A feira conta com a participação da Secretaria estadual de Cultura e Economia Criativa, Serviço Social do Comércio (Sesc), Serviço Nacional de Aprendizagem Comercial (Senac) e Serviço Brasileiro de Apoio às Micro e Pequenas Empresas (Sebrae).
Meio ambiente
Um dos espaços de exposição e comercialização era ocupado pela Federação do Artesanato do Rio de Janeiro (Faerj), que reúne 1,5 mil artesões de associações espalhadas por quase todo o estado.
Além de tesoureira da federação, a artesã Cintia Miller vendia itens de crochê, bolsas, peças de vestuário, adereços, itens de decoração e bijuterias. A Faerj se dedica a articular com autoridades políticas públicas voltadas à profissão de artesão.
“A nossa luta é justamente por isso, valorizar o trabalhador manual”, conta. “Com essa questão da inteligência artificial, eu acho que muita gente vai perder o emprego em outros setores, mas eu acredito que no artesanato ela não afete tanto”, prevê.

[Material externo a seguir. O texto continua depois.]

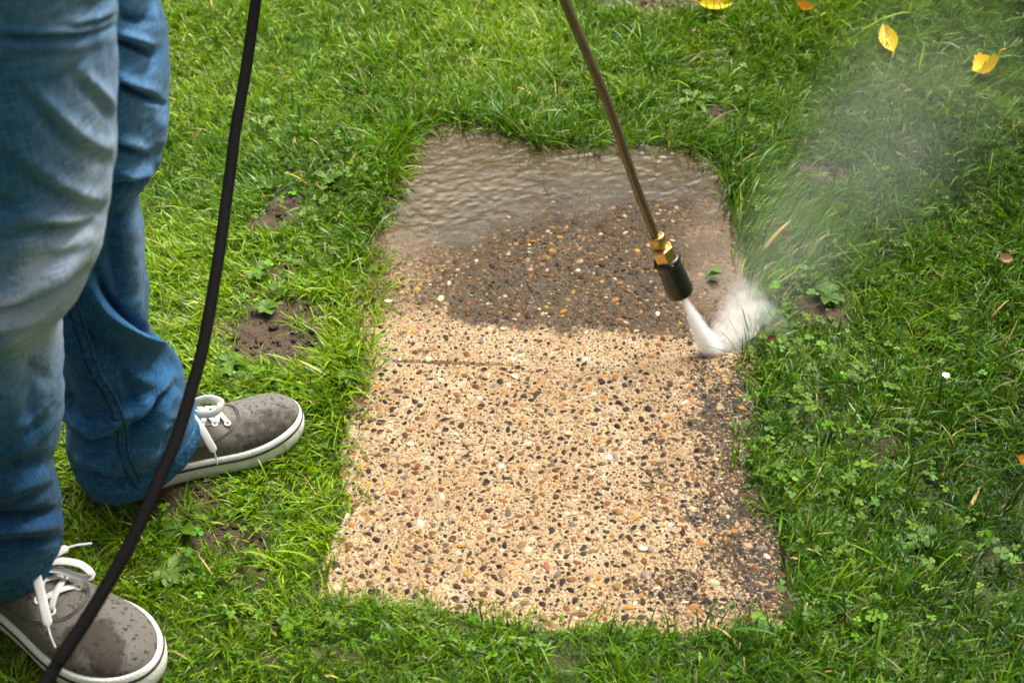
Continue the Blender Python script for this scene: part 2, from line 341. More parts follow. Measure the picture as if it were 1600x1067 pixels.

Cintia Miller participa da Feira Rio Artes, no Rio de Janeiro Tânia Rêgo/Agência Brasil
Em um mundo com grande preocupação com a conservação do meio ambiente, ela destaca o papel do artesanato como atividade econômica que preserva o planeta.
“Temos pessoas que fazem seu trabalho artesanal, fazem escultura com aquilo que vai para o lixo. Para a gente, é tudo matéria-prima”, diz, enquanto aponta no estande a miniatura de um barco feito com madeira descartada e uma bolsa confeccionada a partir do que um dia foi câmara de ar de pneus.
Projeto de Lei
Tramita na Câmara dos Deputados o Projeto de Lei (PL) 2.732/2022, apresentado em novembro de 2022. O texto institui a Política Nacional de Desenvolvimento da Economia Criativa (PNDEC).
A matéria prevê incentivos ao setor, como parcerias entre empresas e universidades para qualificação profissional e desenvolvimento de infraestrutura para os setores criativos.
Com base em dados da Federação das Indústrias do Estado do Rio de Janeiro (Firjan), o texto de justificativa do PL destaca a crescente relevância do setor para a economia, saltando de 2,09% do PIB em 2004 para 2,91% em 2020.
O PL já passou pela Comissão de Ciência e Tecnologia, Comunicação e Informática e agora está na Comissão de Cultura.